Could you transcribe the material below exactly, without leaving out a single line?

## [Dataset content]
************
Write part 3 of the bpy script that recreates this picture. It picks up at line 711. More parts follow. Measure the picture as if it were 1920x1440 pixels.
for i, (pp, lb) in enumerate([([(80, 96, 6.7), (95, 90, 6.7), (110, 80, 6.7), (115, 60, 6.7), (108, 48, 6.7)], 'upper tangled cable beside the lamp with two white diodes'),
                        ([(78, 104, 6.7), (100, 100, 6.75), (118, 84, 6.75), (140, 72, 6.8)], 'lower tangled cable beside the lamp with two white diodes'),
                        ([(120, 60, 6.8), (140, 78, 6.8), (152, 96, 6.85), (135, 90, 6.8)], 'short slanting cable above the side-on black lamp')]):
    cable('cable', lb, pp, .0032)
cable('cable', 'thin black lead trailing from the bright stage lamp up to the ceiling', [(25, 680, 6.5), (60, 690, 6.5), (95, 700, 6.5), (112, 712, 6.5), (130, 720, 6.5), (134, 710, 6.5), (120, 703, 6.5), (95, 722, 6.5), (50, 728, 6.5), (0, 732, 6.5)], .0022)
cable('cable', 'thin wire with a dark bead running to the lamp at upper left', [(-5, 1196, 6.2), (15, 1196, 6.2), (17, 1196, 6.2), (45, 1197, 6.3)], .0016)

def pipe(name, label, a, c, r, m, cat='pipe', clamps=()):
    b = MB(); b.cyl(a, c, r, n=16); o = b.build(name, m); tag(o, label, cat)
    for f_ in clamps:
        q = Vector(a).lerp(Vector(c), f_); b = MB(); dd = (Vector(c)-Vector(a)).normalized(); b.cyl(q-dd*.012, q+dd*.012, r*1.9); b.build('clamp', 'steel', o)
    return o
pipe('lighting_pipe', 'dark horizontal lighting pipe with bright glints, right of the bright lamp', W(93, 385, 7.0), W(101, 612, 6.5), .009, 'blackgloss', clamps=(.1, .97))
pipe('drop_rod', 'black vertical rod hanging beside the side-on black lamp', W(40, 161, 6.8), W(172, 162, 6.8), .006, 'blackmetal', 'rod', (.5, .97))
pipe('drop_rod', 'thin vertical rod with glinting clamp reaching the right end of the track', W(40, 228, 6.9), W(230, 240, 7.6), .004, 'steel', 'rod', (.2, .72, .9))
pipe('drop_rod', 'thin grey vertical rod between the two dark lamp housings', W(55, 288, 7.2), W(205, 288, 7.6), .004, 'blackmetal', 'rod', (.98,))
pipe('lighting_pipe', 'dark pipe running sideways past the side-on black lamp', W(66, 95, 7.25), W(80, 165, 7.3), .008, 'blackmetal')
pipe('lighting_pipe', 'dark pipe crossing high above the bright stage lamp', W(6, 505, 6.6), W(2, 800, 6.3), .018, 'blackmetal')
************
## [Result for this task]
Write part 3 of the bpy script that recreates this picture. It picks up at line 711. More parts follow. Measure the picture as if it were 1920x1440 pixels.
for i, (pp, lb) in enumerate([([(80, 96, 6.7), (95, 90, 6.7), (110, 80, 6.7), (115, 60, 6.7), (108, 48, 6.7)], 'upper tangled cable beside the lamp with two white diodes'),
                        ([(78, 104, 6.7), (100, 100, 6.75), (118, 84, 6.75), (140, 72, 6.8)], 'lower tangled cable beside the lamp with two white diodes'),
                        ([(120, 60, 6.8), (140, 78, 6.8), (152, 96, 6.85), (135, 90, 6.8)], 'short slanting cable above the side-on black lamp')]):
    cable('cable', lb, pp, .0032)
cable('cable', 'thin black lead trailing from the bright stage lamp up to the ceiling', [(25, 680, 6.5), (60, 690, 6.5), (95, 700, 6.5), (112, 712, 6.5), (130, 720, 6.5), (134, 710, 6.5), (120, 703, 6.5), (95, 722, 6.5), (50, 728, 6.5), (0, 732, 6.5)], .0022)
cable('cable', 'thin wire with a dark bead running to the lamp at upper left', [(-5, 1196, 6.2), (15, 1196, 6.2), (17, 1196, 6.2), (45, 1197, 6.3)], .0016)

def pipe(name, label, a, c, r, m, cat='pipe', clamps=()):
    b = MB(); b.cyl(a, c, r, n=16); o = b.build(name, m); tag(o, label, cat)
    for f_ in clamps:
        q = Vector(a).lerp(Vector(c), f_); b = MB(); dd = (Vector(c)-Vector(a)).normalized(); b.cyl(q-dd*.012, q+dd*.012, r*1.9); b.build('clamp', 'steel', o)
    return o
pipe('lighting_pipe', 'dark horizontal lighting pipe with bright glints, right of the bright lamp', W(93, 385, 7.0), W(101, 612, 6.5), .009, 'blackgloss', clamps=(.1, .97))
pipe('drop_rod', 'black vertical rod hanging beside the side-on black lamp', W(40, 161, 6.8), W(172, 162, 6.8), .006, 'blackmetal', 'rod', (.5, .97))
pipe('drop_rod', 'thin vertical rod with glinting clamp reaching the right end of the track', W(40, 228, 6.9), W(230, 240, 7.6), .004, 'steel', 'rod', (.2, .72, .9))
pipe('drop_rod', 'thin grey vertical rod between the two dark lamp housings', W(55, 288, 7.2), W(205, 288, 7.6), .004, 'blackmetal', 'rod', (.98,))
pipe('lighting_pipe', 'dark pipe running sideways past the side-on black lamp', W(66, 95, 7.25), W(80, 165, 7.3), .008, 'blackmetal')
pipe('lighting_pipe', 'dark pipe crossing high above the bright stage lamp', W(6, 505, 6.6), W(2, 800, 6.3), .018, 'blackmetal')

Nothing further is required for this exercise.